A key factor in Aquino's decision to go forward quickly with a civil- disobedience campaign was the fear that her moderate forces would soon be overtaken by pro-Communist groups eager to exploit the popular frustration at Marcos' formal election victory. As she planned her forthcoming rallies, Aquino continued to act forcefully to keep radical leftists from climbing aboard her campaign. One would-be partner: the 1 million-member leftist coalition known as Bayan, whose leadership is widely believed to have links to the Communist New People's Army. Aquino has every reason to be leery of newfound leftist allies. Throughout the campaign, she was repeatedly forced to rebut Marcos' accusations that she was little more than a stalking horse for the Communists.

Aquino's closest supporters are aware that leftist forces are still waiting in the wings. Says an Aquino campaign troubleshooter: "The biggest problem we have is that if Cory does not act, the moderates will be put out of business." On the other hand, he added, "if Cory acts, it will place this country on the brink of revolution."
Aquino's continuing resistance to Marcos' victory is nothing more than a calculated gamble that may yet provoke incalculable upheaval. Says Ramon Mitra, a National Assemblyman and an Aquino adviser: "We don't know whether we will be able to keep control over this. But we thought we would take the risk. We have to send a message to our friends that we are not taking this sitting down."
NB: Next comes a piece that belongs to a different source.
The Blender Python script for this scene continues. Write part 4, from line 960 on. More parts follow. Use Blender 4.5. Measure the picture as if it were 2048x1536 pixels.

That stark problem was clearly in the minds of President Reagan's White House advisers when they drafted his weekend statement. It was impossible to deny that, as Reagan noted, the people of the Philippines are "at a major crossroads in their history. There are no easy answers. And in the last analysis, they will have to find the solutions themselves." One way or another, Aquino and Marcos will soon determine that solution.